Reduced Basis Methods: Success, Limitations and Future Challenges

TL;DR

This paper analyzes the success, limitations, and future challenges of reduced basis methods in parametric model order reduction, focusing on theoretical convergence properties and recent nonlinear approximation approaches.

Contribution

It provides a comprehensive analysis of the theoretical aspects of reduced basis methods, including convergence and failure cases, and discusses recent nonlinear techniques to address limitations.

Findings

Reduced basis methods enable high-fidelity real-time simulations.

Convergence properties are well-understood, but limitations exist.

Recent approaches using nonlinear approximation aim to overcome current challenges.

Abstract

Parametric model order reduction using reduced basis methods can be an effective tool for obtaining quickly solvable reduced order models of parametrized partial differential equation problems.
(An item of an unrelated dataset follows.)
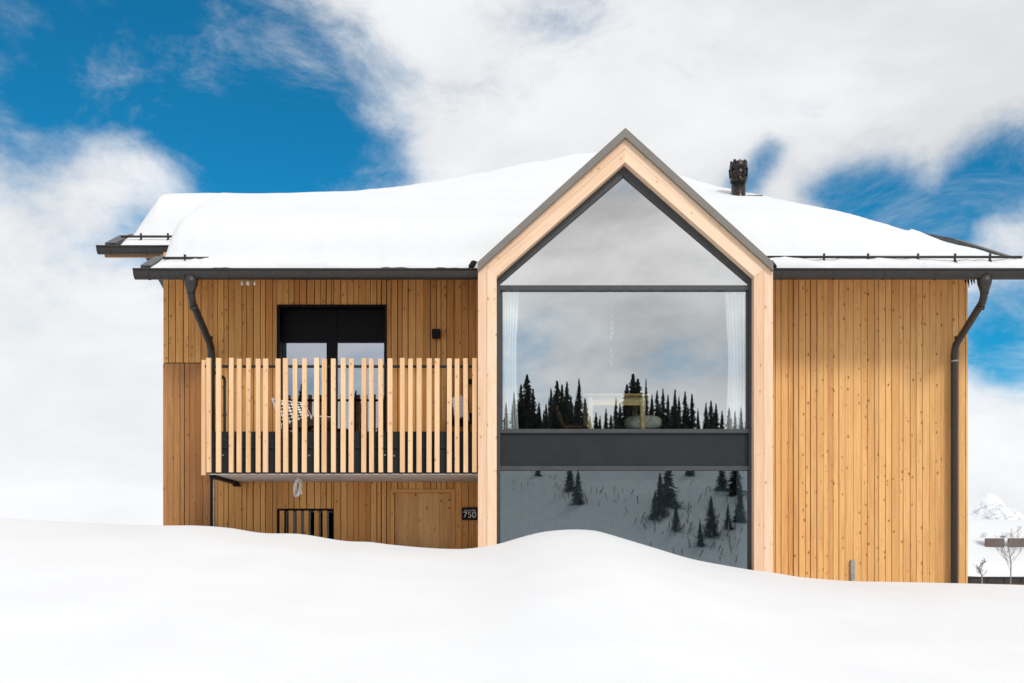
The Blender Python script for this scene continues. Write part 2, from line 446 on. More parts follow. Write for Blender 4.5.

With speedups that can reach several orders of magnitude, reduced basis methods enable high fidelity real-time simulations of complex systems and dramatically reduce the computational costs in many-query applications. In this contribution we analyze the methodology, mainly focussing on the theoretical aspects of the approach. In particular we discuss what is known about the convergence properties of these methods: when they succeed and when they are bound to fail. Moreover, we highlight some recent approaches employing nonlinear approximation techniques which aim to overcome the current limitations of reduced basis methods.